A letter to MEPs signed by 30 different civil rights and privacy advocacy groups claim that the rules have been watered down.
Several civil society organisations, including Amnesty International, have called on MEPs to tighten up new privacy rules on web tracking and messaging services.
The ePrivacy Regulation seeks to update the rules that govern online messaging services, cookies and user tracking. The scope of the law includes requirements for detecting and removing child abuse content.
It will bring the likes of WhatsApp and Skype under its remit and subject them to rules similar to those for the telecoms industry.
First proposed in 2017, the regulation has been subject to much debate and tweaks. Member states are due to enter negotiations with the European Parliament and European Commission to finalise the rules.

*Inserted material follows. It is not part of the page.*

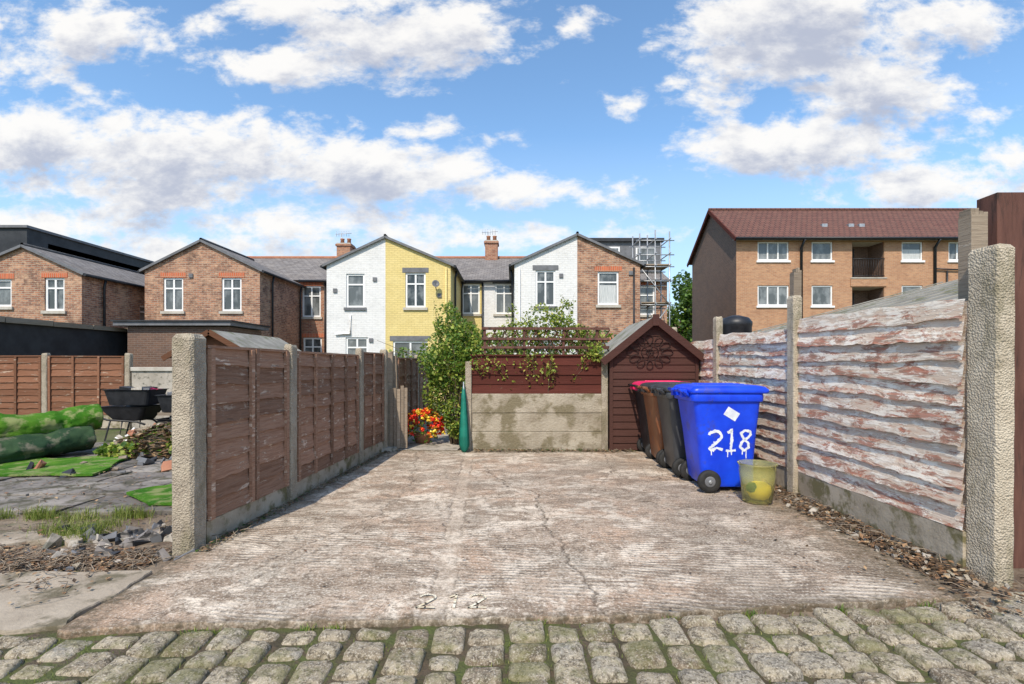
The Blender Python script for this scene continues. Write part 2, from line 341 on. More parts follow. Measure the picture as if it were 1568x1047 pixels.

In a letter to MEPs, several civil society and digital rights groups, such as Privacy International and Access Now, said that the rules had been weakened by the European Council on matters such as user tracking and monitoring, which flies in the face of the position adopted by the European Parliament nearly four years ago.
The groups have taken issue with the removal of a provision that would protect users from tracking by cookies or other similar technologies and the removal of rules against so-called ‘cookie walls’ that coerce users into consenting to data collection in order to access a service. They are seeking the reinstatement of these provisions.
“Since the Parliament agreed its position in October 2017, public trust in data collection has been damaged by the Cambridge Analytica scandal,” the letter reads. “The ePrivacy regulation must send a clear message that the future belongs to business models which unify fundamental rights and innovation, rather than those who operate a personal data dragnet.”
The European Data Protection Board and the European Data Protection Supervisor have published opinions that back up their proposals, the letter said.
The letter added that the new regulation has the opportunity to plug a number of privacy issues that are not fully addressed by the GDPR.
It said that the ePrivacy regulation can update the rules “by closing loopholes and grey areas that have been widely abused by the tracking industry”.